Ancient Hate Has India on Edge of Chaos

Feb. 28 was the worst day in Imran Topiwala's life and he hopes it will stay that way.

A businessman from a predominantly Muslim neighborhood in the western Indian city of Ahmedabad, Topiwala and his family had to flee their apartment that fateful morning when a mob of thousands of enraged Hindus stormed their apartment complex.

But harrowing as that experience was, Topiwala fears Friday could be a lot worse.

In a religious row that threatens to plunge the subcontinent into yet another horrific round of mass slaughters, Hindu hard-liners have set March 15 as a date to hold a controversial religious ceremony on a disputed site in the northern Indian town of Ayodhya.

Indian Muslims have opposed the ceremony because they fear it will pave the way for the building of a Hindu temple where a 16th century mosque was smashed to rubble by Hindu hard-liners in 1992.

On Wednesday, the Indian Supreme Court upheld an earlier ruling that "no religious ceremony of any kind" could be performed on the site until several legal cases were settled.

But the VHP (Vishwa Hindu Parishad), the right-wing Hindu organization at the heart of dispute, indicated it would go ahead with the controversial ceremony near the site where the mosque was torn down. Earlier today, Indian Prime Minister Atal Behari Vajpayee vowed to uphold the court order and the government has launched a huge security operation around the disputed site, which is now under government control.

For Topiwala, a 28-year-old Muslim owner of a software business firm, legal rulings and political assurances made in the Indian capital of New Delhi offers him no real protection.

"We're still scared, very scared," he says during a phone interview with "The public is not going to protect us and the police is not going to protect us. It's very tense here, but all we can do is just wait and watch and pray for the best."

Attacked by a Mob

For Topiwala, New Delhi, with its wide boulevards and manicured gardens, is a world away from the madness his family has to cope with in volatile Ahmedabad.

It all began on Feb. 27, when a Muslim mob, heckled by Hindu hard-liners returning from a pilgrimage to Ayodhya, torched a train in the town of Godhra in the western Indian state of Gujarat, killing 58 Hindus.

When news of the torching reached Muslims in Ahmedabad, the state capital of Gujarat, they knew trouble was ahead.

And trouble arrived the next day for the Topiwalas in the form of an incensed, armed mob of Hindu extremists hurling petrol bombs, crude anti-Muslim invective and screaming for revenge.

"They came with talwars [swords], guptis [daggers], trishuls [tri-bladed locally-made spears] and petrol bombs," recounts Topiwala. "They were burning cars, throwing stones and shouting maro, maro [hit them, hit them]. We were terrified. I recognized three of my [Hindu] neighbors [in the mob] but the rest were all outsiders."

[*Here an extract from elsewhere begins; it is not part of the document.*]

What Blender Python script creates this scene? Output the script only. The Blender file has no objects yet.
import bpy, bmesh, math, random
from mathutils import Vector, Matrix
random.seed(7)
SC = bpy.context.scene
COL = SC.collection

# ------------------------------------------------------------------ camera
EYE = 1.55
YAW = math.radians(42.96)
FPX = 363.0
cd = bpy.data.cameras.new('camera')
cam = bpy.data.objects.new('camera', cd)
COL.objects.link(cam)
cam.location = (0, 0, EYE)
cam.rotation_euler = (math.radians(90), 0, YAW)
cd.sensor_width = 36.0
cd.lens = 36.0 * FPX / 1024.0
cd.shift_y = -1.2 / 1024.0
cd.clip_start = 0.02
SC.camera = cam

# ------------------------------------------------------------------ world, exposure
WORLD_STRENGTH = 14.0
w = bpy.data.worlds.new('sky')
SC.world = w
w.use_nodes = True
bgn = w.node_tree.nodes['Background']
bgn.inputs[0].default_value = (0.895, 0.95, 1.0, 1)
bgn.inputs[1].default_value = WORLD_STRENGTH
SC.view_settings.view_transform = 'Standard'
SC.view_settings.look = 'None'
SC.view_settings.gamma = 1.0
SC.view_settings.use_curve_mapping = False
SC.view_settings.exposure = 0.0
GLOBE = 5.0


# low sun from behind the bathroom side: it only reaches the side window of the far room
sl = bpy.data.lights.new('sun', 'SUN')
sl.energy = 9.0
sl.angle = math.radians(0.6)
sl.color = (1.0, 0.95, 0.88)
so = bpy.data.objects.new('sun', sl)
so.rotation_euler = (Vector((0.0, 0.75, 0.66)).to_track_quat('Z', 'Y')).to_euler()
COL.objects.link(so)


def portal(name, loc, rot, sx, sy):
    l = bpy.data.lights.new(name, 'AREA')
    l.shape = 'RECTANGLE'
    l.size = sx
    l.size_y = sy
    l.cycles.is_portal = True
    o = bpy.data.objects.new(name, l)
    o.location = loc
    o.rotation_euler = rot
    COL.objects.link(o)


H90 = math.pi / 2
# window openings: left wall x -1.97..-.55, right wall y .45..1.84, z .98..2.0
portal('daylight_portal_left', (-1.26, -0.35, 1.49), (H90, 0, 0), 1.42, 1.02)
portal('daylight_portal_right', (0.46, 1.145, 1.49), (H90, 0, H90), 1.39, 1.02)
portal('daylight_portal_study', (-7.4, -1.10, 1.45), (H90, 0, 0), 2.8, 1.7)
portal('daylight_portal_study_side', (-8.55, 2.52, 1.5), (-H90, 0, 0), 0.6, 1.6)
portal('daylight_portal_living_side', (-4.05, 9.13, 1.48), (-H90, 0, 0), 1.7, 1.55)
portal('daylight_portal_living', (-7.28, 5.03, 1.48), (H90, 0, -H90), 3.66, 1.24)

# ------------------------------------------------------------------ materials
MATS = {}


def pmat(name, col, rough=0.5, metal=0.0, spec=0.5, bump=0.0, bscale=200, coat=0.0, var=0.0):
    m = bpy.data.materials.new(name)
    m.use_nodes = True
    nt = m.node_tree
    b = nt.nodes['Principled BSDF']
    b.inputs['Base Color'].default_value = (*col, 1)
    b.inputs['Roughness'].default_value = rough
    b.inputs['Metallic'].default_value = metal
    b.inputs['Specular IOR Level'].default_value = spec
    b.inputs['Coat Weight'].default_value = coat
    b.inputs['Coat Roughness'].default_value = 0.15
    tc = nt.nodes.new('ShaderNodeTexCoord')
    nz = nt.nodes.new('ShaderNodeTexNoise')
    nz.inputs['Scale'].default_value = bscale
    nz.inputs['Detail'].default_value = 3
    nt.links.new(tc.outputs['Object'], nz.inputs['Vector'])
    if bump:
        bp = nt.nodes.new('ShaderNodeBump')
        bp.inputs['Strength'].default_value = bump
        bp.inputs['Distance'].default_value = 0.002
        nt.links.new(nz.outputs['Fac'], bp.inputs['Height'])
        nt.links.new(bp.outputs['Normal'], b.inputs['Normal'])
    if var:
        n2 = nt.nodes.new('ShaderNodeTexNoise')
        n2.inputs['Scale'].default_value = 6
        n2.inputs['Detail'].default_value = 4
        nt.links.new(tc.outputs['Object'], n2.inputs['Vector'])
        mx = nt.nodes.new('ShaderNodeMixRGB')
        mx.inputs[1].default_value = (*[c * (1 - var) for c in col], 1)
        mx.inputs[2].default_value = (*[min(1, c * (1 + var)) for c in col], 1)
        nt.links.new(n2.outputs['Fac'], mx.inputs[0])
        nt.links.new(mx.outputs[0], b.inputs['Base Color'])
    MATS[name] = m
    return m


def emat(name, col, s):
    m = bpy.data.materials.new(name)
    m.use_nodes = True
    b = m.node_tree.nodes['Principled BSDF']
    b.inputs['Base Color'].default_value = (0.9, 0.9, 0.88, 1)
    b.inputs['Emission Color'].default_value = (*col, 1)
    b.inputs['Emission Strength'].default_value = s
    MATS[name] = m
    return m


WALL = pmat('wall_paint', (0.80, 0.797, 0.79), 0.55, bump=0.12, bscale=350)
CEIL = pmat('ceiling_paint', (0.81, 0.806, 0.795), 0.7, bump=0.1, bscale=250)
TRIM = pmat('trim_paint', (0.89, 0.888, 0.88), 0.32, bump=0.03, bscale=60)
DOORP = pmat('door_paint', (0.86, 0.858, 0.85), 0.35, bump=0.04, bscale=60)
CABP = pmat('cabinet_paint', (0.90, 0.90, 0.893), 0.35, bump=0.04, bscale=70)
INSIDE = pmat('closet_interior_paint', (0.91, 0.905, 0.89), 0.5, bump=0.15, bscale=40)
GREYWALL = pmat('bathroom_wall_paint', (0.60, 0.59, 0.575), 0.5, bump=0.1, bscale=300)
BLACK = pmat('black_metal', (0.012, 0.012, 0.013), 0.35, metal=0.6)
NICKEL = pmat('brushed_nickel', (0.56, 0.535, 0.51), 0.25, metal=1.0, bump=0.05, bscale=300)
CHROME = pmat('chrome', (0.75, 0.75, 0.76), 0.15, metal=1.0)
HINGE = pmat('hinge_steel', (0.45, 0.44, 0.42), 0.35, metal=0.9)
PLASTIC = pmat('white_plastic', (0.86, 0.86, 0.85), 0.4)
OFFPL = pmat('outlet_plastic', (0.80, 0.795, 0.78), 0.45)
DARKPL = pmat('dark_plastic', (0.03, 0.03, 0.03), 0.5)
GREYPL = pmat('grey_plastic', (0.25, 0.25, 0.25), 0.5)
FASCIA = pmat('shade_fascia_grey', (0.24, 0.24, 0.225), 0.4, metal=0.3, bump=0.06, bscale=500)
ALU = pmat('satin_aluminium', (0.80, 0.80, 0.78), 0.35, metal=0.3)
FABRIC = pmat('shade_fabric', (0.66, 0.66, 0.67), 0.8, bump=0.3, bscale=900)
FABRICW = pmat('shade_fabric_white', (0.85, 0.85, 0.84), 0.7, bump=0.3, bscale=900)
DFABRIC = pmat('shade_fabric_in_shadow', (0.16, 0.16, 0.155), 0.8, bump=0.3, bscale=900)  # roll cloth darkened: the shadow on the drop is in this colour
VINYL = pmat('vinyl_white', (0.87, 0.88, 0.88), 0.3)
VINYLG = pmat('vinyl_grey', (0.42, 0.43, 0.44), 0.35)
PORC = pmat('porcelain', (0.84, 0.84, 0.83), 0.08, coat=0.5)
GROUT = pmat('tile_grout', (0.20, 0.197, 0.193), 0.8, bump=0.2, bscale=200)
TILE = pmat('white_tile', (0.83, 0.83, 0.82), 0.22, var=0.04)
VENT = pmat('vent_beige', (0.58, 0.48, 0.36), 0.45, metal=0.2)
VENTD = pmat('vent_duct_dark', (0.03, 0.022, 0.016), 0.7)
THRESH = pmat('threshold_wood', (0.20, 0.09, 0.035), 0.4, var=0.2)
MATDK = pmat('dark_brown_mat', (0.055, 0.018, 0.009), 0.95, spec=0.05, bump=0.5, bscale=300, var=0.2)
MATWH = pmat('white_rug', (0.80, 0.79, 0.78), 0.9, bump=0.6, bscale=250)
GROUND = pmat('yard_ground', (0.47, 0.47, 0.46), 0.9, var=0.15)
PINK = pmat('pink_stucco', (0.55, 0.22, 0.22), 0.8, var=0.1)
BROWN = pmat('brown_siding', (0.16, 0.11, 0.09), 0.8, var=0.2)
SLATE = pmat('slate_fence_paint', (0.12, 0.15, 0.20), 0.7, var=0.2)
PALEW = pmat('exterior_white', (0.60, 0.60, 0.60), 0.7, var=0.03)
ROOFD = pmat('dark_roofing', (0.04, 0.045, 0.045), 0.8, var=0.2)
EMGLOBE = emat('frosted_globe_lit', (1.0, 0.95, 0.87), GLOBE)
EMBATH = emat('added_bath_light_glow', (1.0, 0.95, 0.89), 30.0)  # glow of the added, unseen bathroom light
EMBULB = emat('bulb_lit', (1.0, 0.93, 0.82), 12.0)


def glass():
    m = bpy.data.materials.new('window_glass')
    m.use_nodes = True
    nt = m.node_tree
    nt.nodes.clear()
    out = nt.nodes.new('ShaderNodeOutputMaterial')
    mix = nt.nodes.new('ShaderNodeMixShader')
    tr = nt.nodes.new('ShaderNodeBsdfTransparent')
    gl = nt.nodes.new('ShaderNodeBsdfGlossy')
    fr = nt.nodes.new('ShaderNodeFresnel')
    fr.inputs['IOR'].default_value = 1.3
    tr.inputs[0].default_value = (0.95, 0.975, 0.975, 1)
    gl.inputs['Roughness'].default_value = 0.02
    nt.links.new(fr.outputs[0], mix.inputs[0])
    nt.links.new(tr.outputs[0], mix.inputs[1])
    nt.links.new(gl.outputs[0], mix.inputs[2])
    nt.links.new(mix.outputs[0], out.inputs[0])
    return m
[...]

While the mob moved down the street to torch some Muslim-owned shops and businesses, Topiwala's family fled their apartment complex from a back entrance and ran to their uncle's house about half a mile away.

From his uncle's terrace, Topiwala could see the mob burning down his apartment block as well as his offices down the street. Two weeks later, the Topiwalas have joined the ranks of thousands of Indians rendered homeless by the recent violence.

And the toll on human lives was devastating with more than 700 dead, hundreds missing and thousands injured.